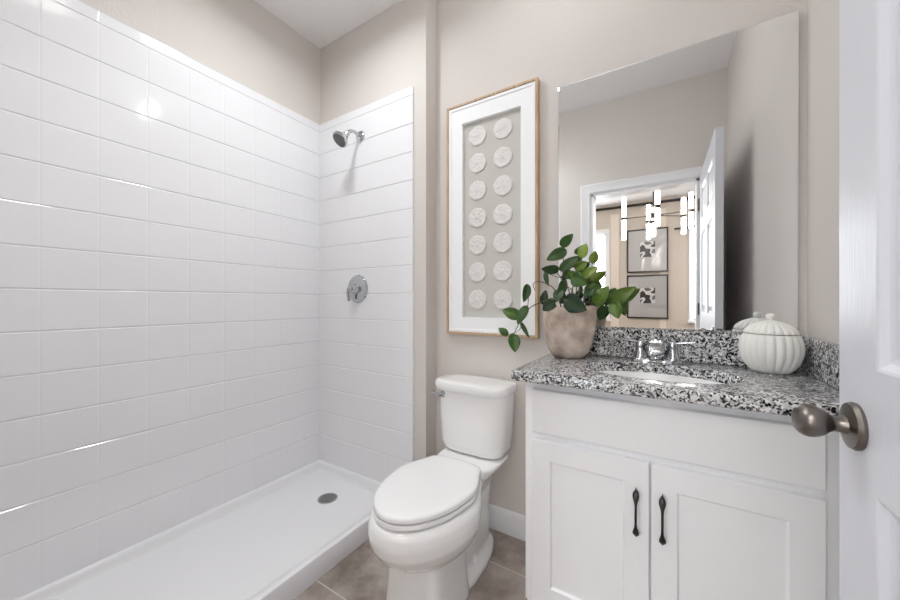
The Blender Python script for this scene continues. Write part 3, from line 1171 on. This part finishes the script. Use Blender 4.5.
# camera-independent plant description in world metres: base, tip, width, tone
CAMP = Vector((0, 0, 1.126))
LEAVES = [
    ((-0.352, 1.42, 1.352), (-0.303, 1.4, 1.392), 0.033, 0.45, (0.09, 0.17, 0.21)),
    ((-0.329, 1.4, 1.33), (-0.397, 1.37, 1.294), 0.039, 0.4, (0.31, 0.17, 0.3)),
    ((-0.275, 1.43, 1.302), (-0.259, 1.43, 1.356), 0.0345, 0.85, (-0.33, -0.02, 0.31)),
    ((-0.357, 1.4, 1.255), (-0.418, 1.37, 1.256), 0.033, 0.25, (0.1, 0.28, -0.27)),
    ((-0.352, 1.41, 1.254), (-0.285, 1.42, 1.307), 0.0345, 0.35, (-0.02, -0.18, 0.03)),
    ((-0.298, 1.42, 1.258), (-0.252, 1.42, 1.281), 0.033, 0.7, (0.05, -0.34, -0.2)),
    ((-0.277, 1.43, 1.222), (-0.218, 1.43, 1.262), 0.033, 0.8, (-0.15, 0.29, 0.19)),
    ((-0.414, 1.41, 1.249), (-0.397, 1.39, 1.19), 0.018, 0.15, (-0.24, 0.21, -0.25)),
    ((-0.302, 1.39, 1.226), (-0.245, 1.36, 1.192), 0.0495, 0.5, (0.08, -0.26, -0.35)),
    ((-0.324, 1.41, 1.233), (-0.274, 1.4, 1.228), 0.03, 0.65, (0.26, -0.2, -0.2)),
    ((-0.333, 1.4, 1.208), (-0.352, 1.36, 1.144), 0.033, 0.35, (0.34, 0.26, -0.15)),
    ((-0.266, 1.45, 1.173), (-0.228, 1.46, 1.2), 0.0195, 0.6, (0.32, 0.03, 0.12)),
    ((-0.229, 1.44, 1.115), (-0.177, 1.43, 1.185), 0.045, 0.62, (-0.21, 0.31, 0.13)),
    ((-0.194, 1.46, 1.126), (-0.153, 1.46, 1.175), 0.0375, 0.5, (0.33, 0.28, -0.14)),
    ((-0.174, 1.43, 1.13), (-0.085, 1.41, 1.177), 0.042, 0.62, (-0.1, -0.23, -0.25)),
    ((-0.159, 1.43, 1.124), (-0.143, 1.41, 1.064), 0.0405, 0.6, (-0.3, -0.14, 0.07)),
    ((-0.317, 1.34, 1.139), (-0.24, 1.315, 1.094), 0.0585, 0.1, (-0.35, 0.12, -0.11)),
    ((-0.364, 1.35, 1.126), (-0.4, 1.33, 1.091), 0.0375, 0.12, (-0.13, 0.22, -0.01)),
    ((-0.42, 1.4, 1.116), (-0.409, 1.4, 1.174), 0.027, 0.15, (-0.13, -0.01, 0.14)),
    ((-0.208, 1.5, 1.107), (-0.22, 1.51, 1.048), 0.03, 0.3, (-0.31, 0.33, -0.33)),
    ((-0.486, 1.4, 1.197), (-0.494, 1.38, 1.124), 0.03, 0.35, (0.17, 0.24, -0.34)),
    ((-0.518, 1.39, 1.062), (-0.588, 1.37, 1.092), 0.042, 0.55, (0.2, -0.09, 0.05)),
    ((-0.487, 1.39, 1.106), (-0.521, 1.37, 1.032), 0.033, 0.42, (-0.34, -0.32, -0.22)),
    ((-0.543, 1.38, 0.987), (-0.525, 1.36, 0.915), 0.042, 0.5, (0.32, -0.21, 0.18)),
    ((-0.569, 1.38, 0.982), (-0.605, 1.37, 1.013), 0.027, 0.45, (0.3, 0.31, -0.11)),
    ((-0.512, 1.39, 1.037), (-0.473, 1.38, 0.977), 0.015, 0.3, (-0.1, 0.02, 0.19)),
    ((-0.34, 1.37, 1.172), (-0.358, 1.35, 1.126), 0.033, 0.25, (-0.27, 0.17, 0.21)),
    ((-0.318, 1.42, 1.252), (-0.333, 1.4, 1.214), 0.03, 0.35, (0.25, -0.32, 0.31)),
    ((-0.234, 1.42, 1.171), (-0.261, 1.4, 1.144), 0.03, 0.3, (-0.29, -0.11, 0.08))]
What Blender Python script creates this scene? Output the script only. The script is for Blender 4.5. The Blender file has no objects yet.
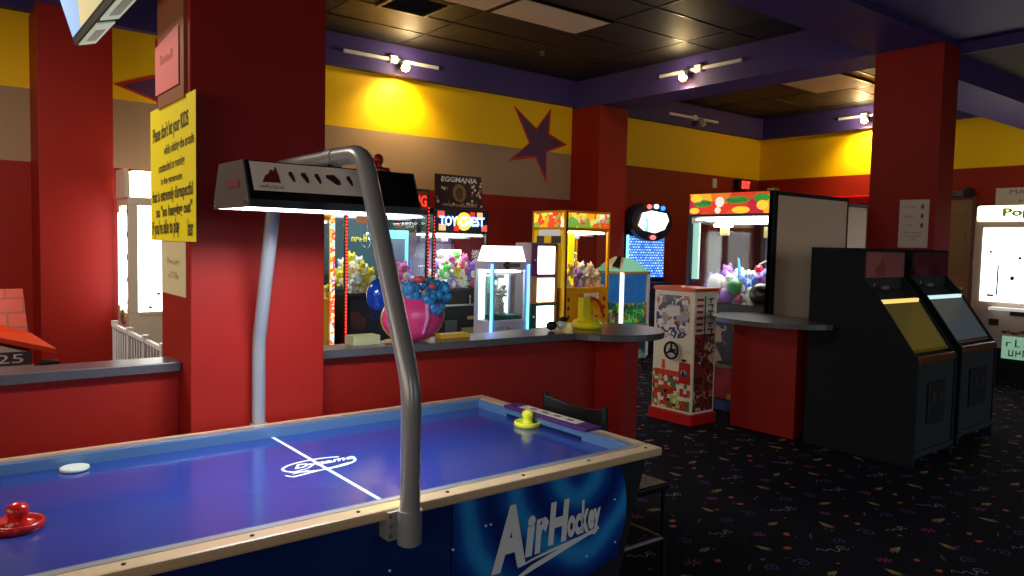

--------------------

▶ What this task involves: Copy every record character for character. Skip the pictures.

▶ Complete response:
The Blender Python script for this scene continues. Write part 3, from line 1171 on. This part finishes the script. Use Blender 4.5.
# camera-independent plant description in world metres: base, tip, width, tone
CAMP = Vector((0, 0, 1.126))
LEAVES = [
    ((-0.352, 1.42, 1.352), (-0.303, 1.4, 1.392), 0.033, 0.45, (0.09, 0.17, 0.21)),
    ((-0.329, 1.4, 1.33), (-0.397, 1.37, 1.294), 0.039, 0.4, (0.31, 0.17, 0.3)),
    ((-0.275, 1.43, 1.302), (-0.259, 1.43, 1.356), 0.0345, 0.85, (-0.33, -0.02, 0.31)),
    ((-0.357, 1.4, 1.255), (-0.418, 1.37, 1.256), 0.033, 0.25, (0.1, 0.28, -0.27)),
    ((-0.352, 1.41, 1.254), (-0.285, 1.42, 1.307), 0.0345, 0.35, (-0.02, -0.18, 0.03)),
    ((-0.298, 1.42, 1.258), (-0.252, 1.42, 1.281), 0.033, 0.7, (0.05, -0.34, -0.2)),
    ((-0.277, 1.43, 1.222), (-0.218, 1.43, 1.262), 0.033, 0.8, (-0.15, 0.29, 0.19)),
    ((-0.414, 1.41, 1.249), (-0.397, 1.39, 1.19), 0.018, 0.15, (-0.24, 0.21, -0.25)),
    ((-0.302, 1.39, 1.226), (-0.245, 1.36, 1.192), 0.0495, 0.5, (0.08, -0.26, -0.35)),
    ((-0.324, 1.41, 1.233), (-0.274, 1.4, 1.228), 0.03, 0.65, (0.26, -0.2, -0.2)),
    ((-0.333, 1.4, 1.208), (-0.352, 1.36, 1.144), 0.033, 0.35, (0.34, 0.26, -0.15)),
    ((-0.266, 1.45, 1.173), (-0.228, 1.46, 1.2), 0.0195, 0.6, (0.32, 0.03, 0.12)),
    ((-0.229, 1.44, 1.115), (-0.177, 1.43, 1.185), 0.045, 0.62, (-0.21, 0.31, 0.13)),
    ((-0.194, 1.46, 1.126), (-0.153, 1.46, 1.175), 0.0375, 0.5, (0.33, 0.28, -0.14)),
    ((-0.174, 1.43, 1.13), (-0.085, 1.41, 1.177), 0.042, 0.62, (-0.1, -0.23, -0.25)),
    ((-0.159, 1.43, 1.124), (-0.143, 1.41, 1.064), 0.0405, 0.6, (-0.3, -0.14, 0.07)),
    ((-0.317, 1.34, 1.139), (-0.24, 1.315, 1.094), 0.0585, 0.1, (-0.35, 0.12, -0.11)),
    ((-0.364, 1.35, 1.126), (-0.4, 1.33, 1.091), 0.0375, 0.12, (-0.13, 0.22, -0.01)),
    ((-0.42, 1.4, 1.116), (-0.409, 1.4, 1.174), 0.027, 0.15, (-0.13, -0.01, 0.14)),
    ((-0.208, 1.5, 1.107), (-0.22, 1.51, 1.048), 0.03, 0.3, (-0.31, 0.33, -0.33)),
    ((-0.486, 1.4, 1.197), (-0.494, 1.38, 1.124), 0.03, 0.35, (0.17, 0.24, -0.34)),
    ((-0.518, 1.39, 1.062), (-0.588, 1.37, 1.092), 0.042, 0.55, (0.2, -0.09, 0.05)),
    ((-0.487, 1.39, 1.106), (-0.521, 1.37, 1.032), 0.033, 0.42, (-0.34, -0.32, -0.22)),
    ((-0.543, 1.38, 0.987), (-0.525, 1.36, 0.915), 0.042, 0.5, (0.32, -0.21, 0.18)),
    ((-0.569, 1.38, 0.982), (-0.605, 1.37, 1.013), 0.027, 0.45, (0.3, 0.31, -0.11)),
    ((-0.512, 1.39, 1.037), (-0.473, 1.38, 0.977), 0.015, 0.3, (-0.1, 0.02, 0.19)),
    ((-0.34, 1.37, 1.172), (-0.358, 1.35, 1.126), 0.033, 0.25, (-0.27, 0.17, 0.21)),
    ((-0.318, 1.42, 1.252), (-0.333, 1.4, 1.214), 0.03, 0.35, (0.25, -0.32, 0.31)),
    ((-0.234, 1.42, 1.171), (-0.261, 1.4, 1.144), 0.03, 0.3, (-0.29, -0.11, 0.08))]
What Blender Python script creates this scene? Output the script only. The script is for Blender 4.5. The Blender file has no objects yet.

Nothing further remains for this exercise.